Score:0

Lightsail Instance Fails Every 20 to 40 days

ng flag

I'm running Ubuntu 20.04.3 on a 1 GB RAM 1 VCPU 40GB SSD Lightsail instance. It runs NGINX serving a single Wordpress instance. The WP site is the web presence of our local Apple user group and gets very little traffic.

About once a month (plus or minus a few days) the Wordpress site goes away.

When that happens I'm unable to SSH into the Lightsail instance, neither through my SSH client (iTerm2) nor the AWS console. It appears to connect, but the screen is blank and there is no login prompt.

Rebooting the instance from the AWS console has no effect on the issue.

If I stop and restart the Lightsail instance everything comes back, but the public IP address has changed which means I need to make changes to DNS.

Syslog doesn't show anything I can see as the problem.

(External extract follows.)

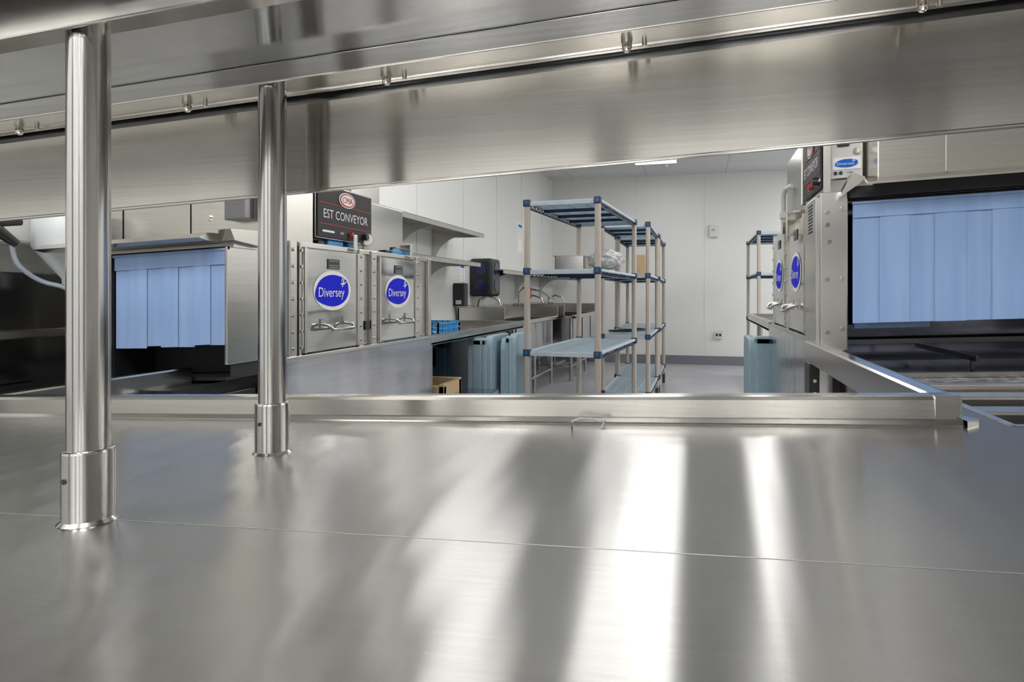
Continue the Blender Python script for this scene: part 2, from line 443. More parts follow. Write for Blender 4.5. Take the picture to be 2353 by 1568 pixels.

Any suggestions as to what I should be looking for?

Nmath avatar
ng flag
Sounds to me like an IP addressing problem. Are you not using a static IP address?
in flag
From the look of the AWS “Support” forum, [this is a relatively common issue](https://forums.aws.amazon.com/thread.jspa?threadID=269360&start=50&tstart=0). There are a few possible solutions mentioned in the thread, but none are silver bullets. It may be better to switch to a self-managed EC2 instance
ng flag
@Nmath... yes it static addressing withing the limits imposed by AWS. Stopping and restarting the instance forces a new IP address.
ng flag
Qmatingo... I think your exactly right. I had almost reached that conclusion myself. I have an EC2 instance that's been running flawlessly for about 18 months. Now I just have to do a bit of web searching to see if there's an easy way to migrate from Lightsail to EC2. Given the view count on the forum thread you show above it's clear that nobody at Amazon gives a flying-fig about this problem.
Score:0
ng flag

@matigo has the best solution. "Move it to EC2". Lightsail appears to be totally unsupported. I think, though, that I'll look at Linode and Digital Ocean VPS offerings first. No point rewarding AWS for bad service.